Several important lessons emerge:

Give me wisdom!

I believe all men and women have this in common: that they want to be happy. They do not all agree on what brings the greatest happiness, but they do all long to have it. I am certain this is as true for you as it is for me. And this longing is not in itself bad. Evil consists in trying to find happiness in ways that displease and dishonor God, not in seeking happiness itself. It is possible to conceive of a world in which we might be called upon to do the right thing at the expense of our ultimate happiness. But that is not the world in which we live. God has established this world in such a way that doing good through faith in Christ always leads to greater happiness eventually. We do not live in a world where we must choose between our eternal happiness and God's glory! God has created this world and its moral laws in such a way that the more we choose to glorify God, the happier we will be.
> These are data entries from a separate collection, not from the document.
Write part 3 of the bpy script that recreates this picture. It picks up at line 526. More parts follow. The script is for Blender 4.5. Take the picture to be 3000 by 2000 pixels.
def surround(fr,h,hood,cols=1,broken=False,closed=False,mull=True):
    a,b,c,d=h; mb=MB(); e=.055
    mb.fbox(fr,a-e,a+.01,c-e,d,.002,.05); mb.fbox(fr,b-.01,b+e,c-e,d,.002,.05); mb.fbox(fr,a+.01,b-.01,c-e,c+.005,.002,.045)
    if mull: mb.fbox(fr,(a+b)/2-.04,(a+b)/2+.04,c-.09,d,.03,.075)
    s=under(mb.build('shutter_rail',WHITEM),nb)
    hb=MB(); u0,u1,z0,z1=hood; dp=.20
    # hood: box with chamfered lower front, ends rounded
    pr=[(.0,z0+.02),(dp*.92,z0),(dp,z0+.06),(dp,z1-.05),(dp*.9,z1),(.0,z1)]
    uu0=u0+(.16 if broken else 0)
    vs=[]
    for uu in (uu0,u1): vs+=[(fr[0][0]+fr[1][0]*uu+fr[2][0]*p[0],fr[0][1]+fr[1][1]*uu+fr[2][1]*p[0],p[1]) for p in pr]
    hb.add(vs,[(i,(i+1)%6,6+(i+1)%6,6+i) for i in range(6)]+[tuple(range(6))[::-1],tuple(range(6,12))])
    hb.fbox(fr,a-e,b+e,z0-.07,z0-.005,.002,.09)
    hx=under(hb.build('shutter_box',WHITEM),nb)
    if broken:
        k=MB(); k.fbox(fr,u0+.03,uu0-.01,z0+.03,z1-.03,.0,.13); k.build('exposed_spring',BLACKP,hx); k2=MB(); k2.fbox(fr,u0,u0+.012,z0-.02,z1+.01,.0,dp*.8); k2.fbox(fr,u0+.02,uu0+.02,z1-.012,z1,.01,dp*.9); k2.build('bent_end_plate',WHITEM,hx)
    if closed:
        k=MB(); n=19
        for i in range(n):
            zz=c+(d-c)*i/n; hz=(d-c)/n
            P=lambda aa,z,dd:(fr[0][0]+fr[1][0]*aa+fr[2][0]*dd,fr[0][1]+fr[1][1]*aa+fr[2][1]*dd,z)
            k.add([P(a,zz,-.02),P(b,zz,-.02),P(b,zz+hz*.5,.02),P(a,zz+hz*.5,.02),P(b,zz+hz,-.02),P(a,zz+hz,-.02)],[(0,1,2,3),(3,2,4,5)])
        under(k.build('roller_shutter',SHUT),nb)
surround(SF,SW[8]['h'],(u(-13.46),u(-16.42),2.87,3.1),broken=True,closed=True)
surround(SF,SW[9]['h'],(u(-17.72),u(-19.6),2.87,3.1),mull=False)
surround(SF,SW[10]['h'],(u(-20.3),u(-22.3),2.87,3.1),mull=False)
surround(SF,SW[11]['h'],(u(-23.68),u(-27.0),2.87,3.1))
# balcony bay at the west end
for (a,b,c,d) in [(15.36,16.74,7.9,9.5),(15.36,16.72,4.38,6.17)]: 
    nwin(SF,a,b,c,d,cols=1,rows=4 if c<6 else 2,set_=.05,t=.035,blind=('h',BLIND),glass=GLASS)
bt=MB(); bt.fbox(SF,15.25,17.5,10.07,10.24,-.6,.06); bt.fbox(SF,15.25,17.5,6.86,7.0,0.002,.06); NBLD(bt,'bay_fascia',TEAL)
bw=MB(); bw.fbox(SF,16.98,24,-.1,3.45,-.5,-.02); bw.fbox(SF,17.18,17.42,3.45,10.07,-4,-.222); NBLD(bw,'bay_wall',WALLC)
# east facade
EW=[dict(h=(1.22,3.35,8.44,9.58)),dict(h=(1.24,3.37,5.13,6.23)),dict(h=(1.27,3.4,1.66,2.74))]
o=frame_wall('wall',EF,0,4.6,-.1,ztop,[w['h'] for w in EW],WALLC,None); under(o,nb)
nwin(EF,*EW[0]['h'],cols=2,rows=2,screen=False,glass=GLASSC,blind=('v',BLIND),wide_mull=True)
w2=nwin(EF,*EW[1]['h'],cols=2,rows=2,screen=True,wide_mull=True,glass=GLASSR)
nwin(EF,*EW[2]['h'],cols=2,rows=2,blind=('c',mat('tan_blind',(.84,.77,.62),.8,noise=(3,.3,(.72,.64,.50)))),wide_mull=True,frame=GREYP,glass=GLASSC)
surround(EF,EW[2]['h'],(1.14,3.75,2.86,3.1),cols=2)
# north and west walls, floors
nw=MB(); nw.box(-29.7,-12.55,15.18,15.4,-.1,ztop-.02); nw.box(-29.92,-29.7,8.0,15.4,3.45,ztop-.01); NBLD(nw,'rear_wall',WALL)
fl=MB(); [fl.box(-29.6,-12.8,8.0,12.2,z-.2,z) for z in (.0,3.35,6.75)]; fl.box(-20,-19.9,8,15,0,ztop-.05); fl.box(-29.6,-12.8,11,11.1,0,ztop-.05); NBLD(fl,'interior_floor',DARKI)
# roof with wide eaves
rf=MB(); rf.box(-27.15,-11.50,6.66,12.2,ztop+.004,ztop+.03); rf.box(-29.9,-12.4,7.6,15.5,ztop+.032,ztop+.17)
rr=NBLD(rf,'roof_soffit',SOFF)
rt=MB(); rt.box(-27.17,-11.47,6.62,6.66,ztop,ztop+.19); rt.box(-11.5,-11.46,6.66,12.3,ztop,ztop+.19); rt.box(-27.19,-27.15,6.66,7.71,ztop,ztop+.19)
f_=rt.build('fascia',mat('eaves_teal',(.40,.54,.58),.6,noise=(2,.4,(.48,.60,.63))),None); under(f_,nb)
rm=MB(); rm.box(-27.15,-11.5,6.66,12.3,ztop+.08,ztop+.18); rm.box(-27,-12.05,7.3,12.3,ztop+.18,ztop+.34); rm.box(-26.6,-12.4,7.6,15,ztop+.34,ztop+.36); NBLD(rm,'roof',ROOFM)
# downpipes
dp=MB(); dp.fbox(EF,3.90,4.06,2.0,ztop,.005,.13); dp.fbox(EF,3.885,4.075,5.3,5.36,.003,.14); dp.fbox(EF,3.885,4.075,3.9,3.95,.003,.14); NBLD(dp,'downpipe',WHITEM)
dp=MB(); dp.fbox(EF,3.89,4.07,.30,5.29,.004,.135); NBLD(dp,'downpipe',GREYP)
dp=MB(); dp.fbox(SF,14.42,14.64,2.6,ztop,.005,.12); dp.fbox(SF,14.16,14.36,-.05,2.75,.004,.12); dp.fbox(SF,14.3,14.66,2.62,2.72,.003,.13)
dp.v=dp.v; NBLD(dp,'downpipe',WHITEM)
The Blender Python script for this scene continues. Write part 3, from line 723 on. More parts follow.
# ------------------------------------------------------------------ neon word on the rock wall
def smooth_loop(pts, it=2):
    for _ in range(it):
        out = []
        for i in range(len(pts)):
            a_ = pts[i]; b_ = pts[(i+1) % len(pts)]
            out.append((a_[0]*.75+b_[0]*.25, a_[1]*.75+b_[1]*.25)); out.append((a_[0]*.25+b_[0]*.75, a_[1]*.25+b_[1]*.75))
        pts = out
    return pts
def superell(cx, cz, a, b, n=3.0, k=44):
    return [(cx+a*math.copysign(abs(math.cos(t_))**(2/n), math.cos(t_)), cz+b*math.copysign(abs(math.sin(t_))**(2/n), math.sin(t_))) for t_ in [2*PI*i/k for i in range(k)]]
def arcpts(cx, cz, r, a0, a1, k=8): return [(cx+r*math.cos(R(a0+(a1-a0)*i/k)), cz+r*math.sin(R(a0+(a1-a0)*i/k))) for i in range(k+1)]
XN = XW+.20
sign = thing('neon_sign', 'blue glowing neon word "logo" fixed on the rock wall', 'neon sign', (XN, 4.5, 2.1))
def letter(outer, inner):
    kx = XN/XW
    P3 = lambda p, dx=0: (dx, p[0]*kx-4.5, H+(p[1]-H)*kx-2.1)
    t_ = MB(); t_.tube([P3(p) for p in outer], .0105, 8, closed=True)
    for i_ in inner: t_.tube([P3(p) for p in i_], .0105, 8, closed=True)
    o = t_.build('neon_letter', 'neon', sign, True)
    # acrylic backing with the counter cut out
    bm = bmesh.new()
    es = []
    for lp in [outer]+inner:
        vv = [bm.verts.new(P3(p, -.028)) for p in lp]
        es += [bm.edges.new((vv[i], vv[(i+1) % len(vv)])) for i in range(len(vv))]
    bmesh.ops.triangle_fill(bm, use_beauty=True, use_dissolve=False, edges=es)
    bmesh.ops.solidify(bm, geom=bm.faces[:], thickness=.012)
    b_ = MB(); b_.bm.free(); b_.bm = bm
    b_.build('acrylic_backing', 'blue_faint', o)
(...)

This is true in our marriages. We can only be happy in our marriage so long as we 'get wisdom' (Prov. 4:5). Now when the book of Proverbs talks about 'wisdom' it isn't thinking of the kind of wisdom that may be required for a PhD thesis! We tend to think of wisdom that way, as something erudite and designed only for a very few to know and understand. On the contrary, the word 'wisdom' (hokmah) is a word the Hebrews used for a combination of observation, careful plan, prudent conduct and sensitivity to God's will. It is what the book of Proverbs sometimes calls "understanding," or "instruction," or "proverb." It isn't trying to train people for Phi Beta Kappa, but for everyday life; to practice the fundamental virtues, in this case, to marriage and sex.

How can you acquire this wisdom? The answer to that is astonishingly simple: desire wisdom with all of your heart. Proverbs 4:8 says, "Prize her [wisdom] highly and she will exalt you; she will honor you for your embrace." To prize something and to embrace someone are signs of intense desire and love. In a chapter that wants to speak about sexual desire and fulfillment, it uses emotionally charged language about embracing wisdom first! 'Attend unto my wisdom, bow your ear to my understanding' (5:1).